Sammy T. Hughes was described by his contemporaries as the complete ballplayer, he was a superior baserunner, solid hitter, rifle for an arm, artful bunter and he played the game smart. Fans acknowledged his skill and he was voted to the annual east-West All-Star game 5 times in his career, more than any other second baseman. He consistently batted over .300, and usually batting second in the lineup, he was considered a great hit-and-run man.

In 1942 the Communist newspaper “The Peoples Voice” arranged a tryout with the Pittsburgh Pirates for Hughes, fellow Elite Giant Roy Campanella and New York Cubans pitcher Dave Barnhill. Hughes and the other players jumped their teams and travelled to Pittsburgh but the tryout was never held when the Pittsburgh owner got cold feet. However, writers both black and white figured Hughes to be a can’t miss candidate to break the color line.

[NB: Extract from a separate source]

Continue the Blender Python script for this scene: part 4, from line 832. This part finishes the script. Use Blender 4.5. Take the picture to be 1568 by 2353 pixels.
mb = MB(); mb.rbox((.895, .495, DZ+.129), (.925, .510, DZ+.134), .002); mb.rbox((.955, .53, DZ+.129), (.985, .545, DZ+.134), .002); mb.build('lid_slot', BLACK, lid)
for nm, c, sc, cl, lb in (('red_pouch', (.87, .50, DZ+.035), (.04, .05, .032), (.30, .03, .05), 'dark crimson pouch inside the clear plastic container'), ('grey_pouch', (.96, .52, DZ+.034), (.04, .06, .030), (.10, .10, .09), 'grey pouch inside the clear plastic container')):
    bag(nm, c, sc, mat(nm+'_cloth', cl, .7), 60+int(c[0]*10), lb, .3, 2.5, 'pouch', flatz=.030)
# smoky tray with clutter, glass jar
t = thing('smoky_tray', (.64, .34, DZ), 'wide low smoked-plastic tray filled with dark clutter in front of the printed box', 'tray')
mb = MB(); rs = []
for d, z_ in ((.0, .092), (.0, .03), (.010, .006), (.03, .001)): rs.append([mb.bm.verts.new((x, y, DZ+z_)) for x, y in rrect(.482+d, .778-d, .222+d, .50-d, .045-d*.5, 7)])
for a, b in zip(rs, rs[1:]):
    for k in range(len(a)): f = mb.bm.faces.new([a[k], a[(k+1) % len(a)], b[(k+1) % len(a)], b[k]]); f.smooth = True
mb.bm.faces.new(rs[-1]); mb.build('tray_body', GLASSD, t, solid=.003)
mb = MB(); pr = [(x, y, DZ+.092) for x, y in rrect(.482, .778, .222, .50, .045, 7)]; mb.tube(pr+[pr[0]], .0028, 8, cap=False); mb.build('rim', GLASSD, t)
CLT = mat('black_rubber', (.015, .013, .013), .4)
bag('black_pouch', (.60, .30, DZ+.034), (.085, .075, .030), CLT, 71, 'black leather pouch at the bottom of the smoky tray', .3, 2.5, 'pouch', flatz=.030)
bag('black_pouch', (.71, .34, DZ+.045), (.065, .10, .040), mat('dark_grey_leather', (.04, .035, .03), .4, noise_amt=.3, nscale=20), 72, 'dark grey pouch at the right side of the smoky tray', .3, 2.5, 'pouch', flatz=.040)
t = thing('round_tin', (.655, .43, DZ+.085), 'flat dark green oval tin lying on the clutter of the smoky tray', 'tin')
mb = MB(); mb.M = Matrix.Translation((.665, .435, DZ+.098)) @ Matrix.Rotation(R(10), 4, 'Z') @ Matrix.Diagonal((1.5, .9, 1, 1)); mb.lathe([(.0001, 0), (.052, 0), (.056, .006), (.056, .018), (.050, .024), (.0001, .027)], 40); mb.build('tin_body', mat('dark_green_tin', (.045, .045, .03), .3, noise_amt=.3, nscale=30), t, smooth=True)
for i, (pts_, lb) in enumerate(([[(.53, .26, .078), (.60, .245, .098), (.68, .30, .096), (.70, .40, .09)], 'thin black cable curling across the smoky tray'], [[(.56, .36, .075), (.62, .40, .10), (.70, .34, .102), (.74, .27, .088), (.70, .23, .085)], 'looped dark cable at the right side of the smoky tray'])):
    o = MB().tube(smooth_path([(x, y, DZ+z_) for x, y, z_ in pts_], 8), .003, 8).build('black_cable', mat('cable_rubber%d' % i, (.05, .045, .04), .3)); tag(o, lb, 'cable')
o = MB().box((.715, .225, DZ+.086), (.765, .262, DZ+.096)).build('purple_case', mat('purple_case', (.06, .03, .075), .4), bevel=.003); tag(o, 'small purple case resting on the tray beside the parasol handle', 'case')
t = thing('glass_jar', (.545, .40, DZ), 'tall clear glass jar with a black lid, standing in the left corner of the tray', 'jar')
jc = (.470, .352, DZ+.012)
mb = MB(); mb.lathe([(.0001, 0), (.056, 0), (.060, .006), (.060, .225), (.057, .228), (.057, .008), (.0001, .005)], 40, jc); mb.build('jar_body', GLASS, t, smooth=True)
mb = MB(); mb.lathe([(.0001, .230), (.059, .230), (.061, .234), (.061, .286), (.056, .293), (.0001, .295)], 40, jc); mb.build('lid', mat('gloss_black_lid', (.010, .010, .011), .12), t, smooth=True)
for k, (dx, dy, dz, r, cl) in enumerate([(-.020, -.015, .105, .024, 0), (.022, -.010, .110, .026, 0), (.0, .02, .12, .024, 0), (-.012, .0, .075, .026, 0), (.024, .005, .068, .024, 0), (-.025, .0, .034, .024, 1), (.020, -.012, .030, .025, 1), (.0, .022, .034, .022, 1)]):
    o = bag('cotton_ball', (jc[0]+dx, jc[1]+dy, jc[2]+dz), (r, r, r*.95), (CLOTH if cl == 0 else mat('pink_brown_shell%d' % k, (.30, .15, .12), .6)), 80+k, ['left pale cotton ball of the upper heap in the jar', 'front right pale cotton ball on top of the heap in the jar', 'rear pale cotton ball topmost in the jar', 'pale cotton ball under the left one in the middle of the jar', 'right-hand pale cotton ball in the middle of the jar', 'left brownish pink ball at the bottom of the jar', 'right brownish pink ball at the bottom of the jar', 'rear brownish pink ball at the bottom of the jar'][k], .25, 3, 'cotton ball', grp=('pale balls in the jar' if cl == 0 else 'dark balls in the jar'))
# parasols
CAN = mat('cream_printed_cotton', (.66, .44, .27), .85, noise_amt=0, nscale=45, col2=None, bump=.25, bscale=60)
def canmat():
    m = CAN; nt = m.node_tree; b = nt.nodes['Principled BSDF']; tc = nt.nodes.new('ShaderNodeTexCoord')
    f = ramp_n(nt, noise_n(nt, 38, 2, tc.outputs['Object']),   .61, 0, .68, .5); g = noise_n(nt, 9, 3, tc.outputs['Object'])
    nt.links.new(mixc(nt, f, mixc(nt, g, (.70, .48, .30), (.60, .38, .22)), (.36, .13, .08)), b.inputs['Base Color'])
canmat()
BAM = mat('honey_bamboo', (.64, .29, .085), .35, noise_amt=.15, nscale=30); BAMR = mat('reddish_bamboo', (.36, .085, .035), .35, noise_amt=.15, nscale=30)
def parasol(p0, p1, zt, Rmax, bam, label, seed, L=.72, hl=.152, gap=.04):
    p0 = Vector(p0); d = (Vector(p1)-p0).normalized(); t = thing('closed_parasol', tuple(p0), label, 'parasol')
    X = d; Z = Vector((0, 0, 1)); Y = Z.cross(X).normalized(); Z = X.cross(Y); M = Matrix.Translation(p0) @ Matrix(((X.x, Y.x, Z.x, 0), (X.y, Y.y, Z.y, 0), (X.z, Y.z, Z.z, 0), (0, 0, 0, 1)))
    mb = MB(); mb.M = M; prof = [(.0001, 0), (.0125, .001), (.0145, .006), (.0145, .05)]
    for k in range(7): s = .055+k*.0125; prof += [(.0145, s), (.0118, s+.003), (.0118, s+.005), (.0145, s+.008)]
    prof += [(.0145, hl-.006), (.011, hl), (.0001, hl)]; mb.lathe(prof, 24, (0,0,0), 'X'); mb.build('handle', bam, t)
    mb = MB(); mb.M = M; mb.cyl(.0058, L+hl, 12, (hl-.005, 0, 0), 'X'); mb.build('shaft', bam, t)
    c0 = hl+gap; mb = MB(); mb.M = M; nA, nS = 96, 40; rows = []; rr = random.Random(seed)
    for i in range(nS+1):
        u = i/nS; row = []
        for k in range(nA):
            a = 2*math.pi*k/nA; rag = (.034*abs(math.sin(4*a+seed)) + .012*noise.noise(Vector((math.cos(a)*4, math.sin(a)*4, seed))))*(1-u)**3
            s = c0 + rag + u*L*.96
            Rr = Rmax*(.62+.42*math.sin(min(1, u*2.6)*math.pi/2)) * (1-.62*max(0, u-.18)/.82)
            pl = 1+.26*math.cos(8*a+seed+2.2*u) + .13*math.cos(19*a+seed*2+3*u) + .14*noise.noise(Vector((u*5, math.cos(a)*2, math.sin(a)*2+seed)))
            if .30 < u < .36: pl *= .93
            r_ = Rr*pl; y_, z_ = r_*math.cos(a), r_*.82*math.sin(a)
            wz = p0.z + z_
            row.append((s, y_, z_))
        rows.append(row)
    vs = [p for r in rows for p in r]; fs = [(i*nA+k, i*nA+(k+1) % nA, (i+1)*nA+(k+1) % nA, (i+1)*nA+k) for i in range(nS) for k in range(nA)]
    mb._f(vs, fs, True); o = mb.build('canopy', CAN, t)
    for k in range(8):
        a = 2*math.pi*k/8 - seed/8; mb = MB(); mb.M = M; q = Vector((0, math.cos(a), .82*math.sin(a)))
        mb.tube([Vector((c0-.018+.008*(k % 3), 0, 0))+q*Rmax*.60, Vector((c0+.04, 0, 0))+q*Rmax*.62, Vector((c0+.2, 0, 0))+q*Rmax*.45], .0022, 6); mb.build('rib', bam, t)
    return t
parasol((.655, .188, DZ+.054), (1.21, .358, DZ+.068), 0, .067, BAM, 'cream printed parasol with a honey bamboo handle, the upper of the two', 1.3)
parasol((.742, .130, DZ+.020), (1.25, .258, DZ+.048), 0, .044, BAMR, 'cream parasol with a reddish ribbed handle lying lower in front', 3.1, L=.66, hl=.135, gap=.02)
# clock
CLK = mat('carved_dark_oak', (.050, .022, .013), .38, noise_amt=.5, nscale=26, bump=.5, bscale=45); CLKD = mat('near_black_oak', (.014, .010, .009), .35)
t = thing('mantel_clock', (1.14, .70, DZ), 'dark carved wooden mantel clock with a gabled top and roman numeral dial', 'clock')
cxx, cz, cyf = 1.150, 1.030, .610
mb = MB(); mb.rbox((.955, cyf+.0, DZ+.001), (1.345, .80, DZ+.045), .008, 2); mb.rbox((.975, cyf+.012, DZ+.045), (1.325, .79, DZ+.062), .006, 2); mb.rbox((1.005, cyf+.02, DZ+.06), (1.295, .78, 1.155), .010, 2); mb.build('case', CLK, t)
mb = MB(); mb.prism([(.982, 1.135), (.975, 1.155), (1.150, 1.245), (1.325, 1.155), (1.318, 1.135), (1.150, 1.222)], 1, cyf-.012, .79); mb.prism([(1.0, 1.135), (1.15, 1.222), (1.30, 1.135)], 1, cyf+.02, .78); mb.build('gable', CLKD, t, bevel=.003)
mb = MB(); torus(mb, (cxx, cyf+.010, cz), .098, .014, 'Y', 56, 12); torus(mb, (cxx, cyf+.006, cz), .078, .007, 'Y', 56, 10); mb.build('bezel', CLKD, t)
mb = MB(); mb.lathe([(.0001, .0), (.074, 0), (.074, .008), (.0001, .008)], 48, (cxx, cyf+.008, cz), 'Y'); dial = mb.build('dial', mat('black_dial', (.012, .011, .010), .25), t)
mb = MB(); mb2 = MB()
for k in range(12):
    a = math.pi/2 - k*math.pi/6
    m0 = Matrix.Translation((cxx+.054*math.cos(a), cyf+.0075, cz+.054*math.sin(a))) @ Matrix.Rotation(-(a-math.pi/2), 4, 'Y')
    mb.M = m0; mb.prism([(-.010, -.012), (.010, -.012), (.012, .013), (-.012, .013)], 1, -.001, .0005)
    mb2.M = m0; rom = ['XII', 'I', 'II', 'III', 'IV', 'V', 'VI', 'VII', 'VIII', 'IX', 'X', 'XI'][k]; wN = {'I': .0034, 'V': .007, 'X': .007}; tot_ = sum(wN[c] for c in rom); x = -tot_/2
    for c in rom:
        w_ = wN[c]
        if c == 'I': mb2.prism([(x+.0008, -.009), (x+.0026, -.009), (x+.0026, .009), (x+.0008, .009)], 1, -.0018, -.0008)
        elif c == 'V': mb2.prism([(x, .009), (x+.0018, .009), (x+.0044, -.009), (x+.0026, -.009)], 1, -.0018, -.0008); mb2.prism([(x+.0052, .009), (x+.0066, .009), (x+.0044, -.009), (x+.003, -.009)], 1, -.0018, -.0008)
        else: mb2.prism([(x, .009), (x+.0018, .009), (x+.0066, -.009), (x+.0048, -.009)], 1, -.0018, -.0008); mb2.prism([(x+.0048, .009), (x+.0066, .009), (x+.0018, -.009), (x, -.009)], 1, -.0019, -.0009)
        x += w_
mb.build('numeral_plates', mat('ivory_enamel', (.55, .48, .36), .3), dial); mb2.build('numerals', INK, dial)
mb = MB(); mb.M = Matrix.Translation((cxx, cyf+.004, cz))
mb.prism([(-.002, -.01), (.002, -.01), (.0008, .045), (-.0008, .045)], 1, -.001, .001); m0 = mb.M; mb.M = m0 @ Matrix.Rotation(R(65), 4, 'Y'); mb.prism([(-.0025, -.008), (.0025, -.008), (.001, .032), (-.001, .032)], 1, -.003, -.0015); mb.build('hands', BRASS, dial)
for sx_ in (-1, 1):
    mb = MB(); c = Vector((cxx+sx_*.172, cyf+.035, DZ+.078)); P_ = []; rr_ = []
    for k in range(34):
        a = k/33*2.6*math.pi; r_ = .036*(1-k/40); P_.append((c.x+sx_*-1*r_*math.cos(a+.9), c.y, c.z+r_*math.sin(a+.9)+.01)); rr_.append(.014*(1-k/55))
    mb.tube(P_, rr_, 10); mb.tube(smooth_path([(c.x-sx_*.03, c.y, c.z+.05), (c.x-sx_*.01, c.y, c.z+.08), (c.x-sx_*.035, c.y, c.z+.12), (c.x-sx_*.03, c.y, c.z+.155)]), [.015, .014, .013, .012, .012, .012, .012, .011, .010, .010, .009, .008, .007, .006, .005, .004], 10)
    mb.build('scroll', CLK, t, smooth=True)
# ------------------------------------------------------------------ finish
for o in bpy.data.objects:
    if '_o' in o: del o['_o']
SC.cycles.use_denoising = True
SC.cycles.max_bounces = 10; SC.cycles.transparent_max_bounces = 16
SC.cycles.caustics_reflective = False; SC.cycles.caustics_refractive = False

Black Yankees player Dick Seay had this to say of Hughes: “a nice fellow. He wasn’t one of those guys that was drinking and all. He’d stay in the hotel and go get his girl and visit her.”

After serving with the army in the Pacific he returned for one last year with Baltimore and although he hit only .277 he rendered an even greater service by acting as mentor the Elites’ young second baseman Junior Gilliam, later a star for the Brooklyn and Los Angeles Dodgers. Hughes settled down in Los Angeles and worked Hughes Aircraft Company, passing away in 1981. Cooperstown is not complete until Sammy T gets in there.